MIAMI, Florida, September 26, 2012 (ENS) – A south Florida couple were sentenced today in Miami federal court for perpetrating a series of disaster-related fraud schemes, including the largest case of financial loss arising from claims filed in connection with the 2010 BP Deepwater Horizon oil spill in the Gulf of Mexico.
Joseph Harvey and Anja Karin Kannell, most recently of Lighthouse Point, an affluent city in Broward County, Florida, filed claims seeking more than $1 million, and succeeded in causing approximately $380,000 to be paid into Texas bank accounts.
The defendants then withdrew the funds using an ATM card issued in a fictitious account holder’s name at machines throughout South Florida, and by sending wire transfers in large amounts to rent luxury homes and purchase high-end vehicles and boats.
Harvey and Kannell were charged with multiple counts of mail fraud, wire fraud, access device fraud, and aggravated identity theft, all in connection with claims they filed for lost income and harm resulting from the BP oil spill, hurricanes and other natural disasters dating back to 2008.
Harvey was previously convicted after trial on 40 of the 41 charges against him. Kannell was convicted on 34 of the 38 charges against her.
At today’s sentencing, U.S. District Judge James Lawrence King sentenced Harvey and Kannell each to a total term of imprisonment of just over 13 years.
In addition, the Court ordered restitution of more than $440,000 to victims of their offenses and ordered payment of $441,000 to the United States.
Both defendants have been detained as flight risks since being arrested by U.S. Postal Inspectors in October 2011.
In June 2010, BP established the Gulf Coast Claims Facility to administer, mediate, and settle claims of individuals and businesses for costs, damages, and other losses experienced as a result of oil that spilled from a ruptured well head after the April 20, 2010 explosion and fire on the Deepwater Horizon oil rig leased by BP in the Gulf of Mexico.
In August 2010, the Gulf Coast Claims Facility began receiving and processing claims, paying the claims from the $20 billion Trust Fund established by BP for that purpose.

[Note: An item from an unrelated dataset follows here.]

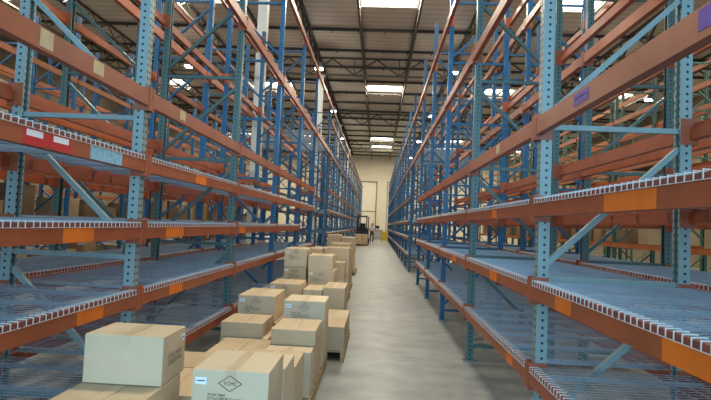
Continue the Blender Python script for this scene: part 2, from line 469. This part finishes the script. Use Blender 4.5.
bridge(XR2, DR, 1, RY[-1], RYF[0], [e_, f_], R2); bridge(XL2, DL, -1, LY[-1], LYF[0], [le, lf], L2)
R2F, _ = rack('pallet_rack', 'far blue rack back to back behind the far right aisle rack', 1, XR2, DR, RYF[:9], lambda i: FR, blue, mk_far, flip_near, False)
L2F, _ = rack('pallet_rack', 'far blue rack back to back behind the far left aisle rack', -1, XL2, DL, LYF[:9], lambda i: FL, blue, mk_far, flip_near, False)
# rows across the next aisles
XR3, XR4, XR5 = 6.3, 7.65, 11.7
XL3, XL4, XL5 = -7.1, -8.45, -12.4
GY = [1.2+BAY*k for k in range(0, 13)]
GL = [.15, 1.35, 2.3, 3.3, 4.6, 5.6]
g = lambda i: 'green'
R3, _ = rack('pallet_rack', 'green-posted pallet rack with cartons, across the next aisle on the right', 1, XR3, 1.0, GY, lambda i: GL, g, lambda i, z: 'beam_orange', flip_near, False, maxparts=100)
R4, _ = rack('pallet_rack', 'green-posted rack behind the carton-filled rack on the right', 1, XR4, 1.0, GY, lambda i: GL[1:5], g, lambda i, z: 'beam_orange', flip_near, False, maxparts=100)
L3, _ = rack('pallet_rack', 'blue-posted pallet rack with cartons, across the next aisle on the left', -1, XL3, 1.0, GY, lambda i: GL[:5], blue, lambda i, z: 'beam_orange', flip_near, False, maxparts=100)
L4, _ = rack('pallet_rack', 'blue-posted rack behind the carton-filled rack on the left', -1, XL4, 1.0, GY, lambda i: [1.35, 3.3, 4.6], blue, lambda i, z: 'beam_orange', flip_near, False, maxparts=100)
R5, _ = rack('pallet_rack', 'outermost green rack by the right side wall', 1, XR5, 1.0, GY, lambda i: [2.3, 4.6], g, lambda i, z: 'beam_orange', flip_near, False, maxparts=100)
L5, _ = rack('pallet_rack', 'outermost blue rack by the left side wall', -1, XL5, 1.0, GY, lambda i: [2.3, 4.6], blue, lambda i, z: 'beam_orange', flip_near, False, maxparts=100)

# stickers and tape on the near beams (children of the beam they are stuck to)
def sticker(beam, mat, y0, y1, z0, z1, name, side, R, label=None):
    """patch on the aisle face of a beam: world y0..y1, world z0..z1"""
    sc = .94 if side > 0 else .958
    y0 *= sc; y1 *= sc
    bz = beam.location.z
    rot = beam.rotation_euler.z
    by = R.location.y + beam.location.y
    if rot == 0: ya, yb = y0-by, y1-by
    else: ya, yb = by-y1, by-y0
    m = MB().box(-.0275, -.026, ya, yb, z0-bz, z1-bz)
    o = link(name, m.mesh(name, M[mat]), beam)
    if label: o['label'] = label
    return o
for (i, z, y0, y1) in ((0, b_, 2.12, 2.6), (0, c_, 1.75, 2.06), (0, c_, 3.0, 3.26), (1, c_, 4.82, 5.12), (1, b_, 4.9, 5.1), (2, c_, 7.3, 7.7), (1, d_, 4.2, 4.4)):
    sticker(R1b[(1, i, z)], 'patch', y0, y1, z-.113, z-.03, 'orange_tape', 1, R1, 'bright orange patch of tape')
sticker(R1b[(1, 0, a_)], 'purple', 2.82, 3.03, a_-.085, a_-.02, 'rack_sticker', 1, R1, 'purple sticker')
sticker(R1b[(1, 0, a_)], 'label', 2.85, 3.0, a_-.05, a_-.045, 'sticker_text', 1, R1)
sticker(R1b[(1, 0, a_)], 'purple', 1.7, 1.86, a_-.085, a_-.01, 'rack_sticker', 1, R1, 'purple sticker')
sticker(R1b[(1, 1, a_)], 'paper_tan', 4.86, 5.0, a_-.09, a_-.01, 'paper_label', 1, R1, 'cream paper label')
for (i, z, y0, y1) in ((0, lb, 2.9, 3.22), (0, lc, 3.1, 3.4), (1, lb, 4.35, 4.75), (1, lc, 4.5, 4.8), (1, la, 5.0, 5.3), (2, lb, 6.7, 7.0)):
    sticker(L1b[(1, i, z)], 'patch', y0, y1, z-.113, z-.03, 'orange_tape', -1, L1, 'bright orange patch of tape')
B = L1b[(1, 0, l2)]
sticker(B, 'paper_tan', 2.58, 2.69, l2-.1, l2-.005, 'paper_label', -1, L1, 'tan paper label')
sticker(B, 'paper_tan', 3.09, 3.21, l2-.09, l2-.01, 'paper_label', -1, L1, 'tan paper label')
sticker(L1b[(1, 1, l2)], 'paper_tan', 4.5, 4.63, l2-.09, l2-.01, 'paper_label', -1, L1, 'tan paper label')
B = L1b[(1, 0, la)]
for y0, y1 in ((2.51, 2.69), (2.73, 2.92)):
    sticker(B, 'red', y0, y1, la-.112, la-.03, 'red_sticker', -1, L1, 'red sticker with a white panel')
    s = sticker(B, 'label', y0+.02, y1-.03, la-.068, la-.036, 'white_panel', -1, L1); s.location.x = -.0008
sticker(B, 'red', 2.69, 2.73, la-.1, la-.04, 'red_sticker', -1, L1)
sticker(B, 'skyblue', 3.12, 3.52, la-.112, la-.03, 'blue_sticker', -1, L1, 'pale blue printed sticker')

# ------------------------------------------------------------------ wire decks
def wire_deck_meshes(D, L, comb=True, sx=.0508, sy=.1016, r=.0021):
    m = MB()
    n = int(L/sx)
    for k in range(n+1):
        y = (L-n*sx)/2+k*sx
        m.box(-.004, D+.004, y-r, y+r, .0, 2*r)
    k = 0; x = .03
    while x < D:
        m.box(x-r, x+r, 0, L, -2*r, 0); x += sy
    deck = m.mesh('wire_mesh', M['wire'])
    ch = MB()
    for y in (.16, L/2, L-.16): ch.box(.02, D-.02, y-.02, y+.02, -.028, -.0045)
    chm = ch.mesh('support_channel', M['wire'])
    cm = MB(); q = .0019
    for k in range(n+1):
        y = (L-n*sx)/2+k*sx
        cm.box(-.041, .012, y-q, y+q, .004, .004+2*q)
        cm.box(-.0448, -.041, y-q, y+q, -.027, .0084)
    cm.box(-.0445, -.0415, .0, L, -.029, -.026)
    return deck, chm, cm.mesh('waterfall_edge', M['wire_white'])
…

The jury convicted Harvey and Kannell for filing fraudulent claims against the BP Oil Spill Trust Fund, using 34 assumed identities from August 2010 through January 2011.
According to evidence presented at trial, the defendants used the actual names and social security numbers of people residing in Florida, but submitted addresses located in Louisiana, Mississippi, Alabama, and the Florida Panhandle. Payments were issued to the defendants through accounts established under fictitious names in San Antonio, Texas.
The scheme was carried out through mailings and by use of the internet. The defendants also were convicted of using unauthorized access devices consisting of unique GCCF Claim numbers assigned to their fictitious claims.
In another part of their scheme, the defendants were convicted of mail and wire fraud involving the disaster relief efforts in Louisiana in the aftermath of Hurricanes Gustav and Ike in 2008. The evidence established that at least 47 fraudulent claims, using the personal information of identity theft victims, against the Louisiana Workforce Commission, which was administering the Disaster Unemployment Assistance program, on behalf of the U.S. Department of Labor and the Federal Emergency Management Agency.
Harvey and Kannell also were convicted of filing multiple fraudulent claims against FEMA, asserting that they suffered losses and injuries, and were qualified for disaster assistance as a result of severe storms, tornadoes, and flooding in Mississippi in April and May 2011.
Lastly, Harvey and Kannell filed 76 fraudulent claims for benefits against the employment security agencies of North Dakota and New York state, which administered Disaster Unemployment Assistance programs funded by FEMA to offset the impact of the Valentine’s Day 2011 storm that caused severe flooding in Minot and Bismark, North Dakota, and the impact of Tropical Storm Irene on upstate counties in New York state in August 2011.
Although not directly charged in the case, the government presented evidence of the filing by the defendants of fraudulent federal income tax returns in 2010 and 2011, utilizing many of the same stolen identities, resulting in illicit refunds to them of over $284,000 from the Internal Revenue Service. The Court considered this conduct in formulating the sentence in the case.
The case was prosecuted by Wifredo Ferrer, U.S. Attorney for the Southern District of Florida, Henry Gutierrez, Postal Inspector in Charge, U.S. Postal Inspection Service, Miami Field Office, and David Wickersham, Special Agent in Charge, U.S. Department of Labor, Office of Inspector General, Office of Labor Racketeering and Fraud Investigations, Dallas Region.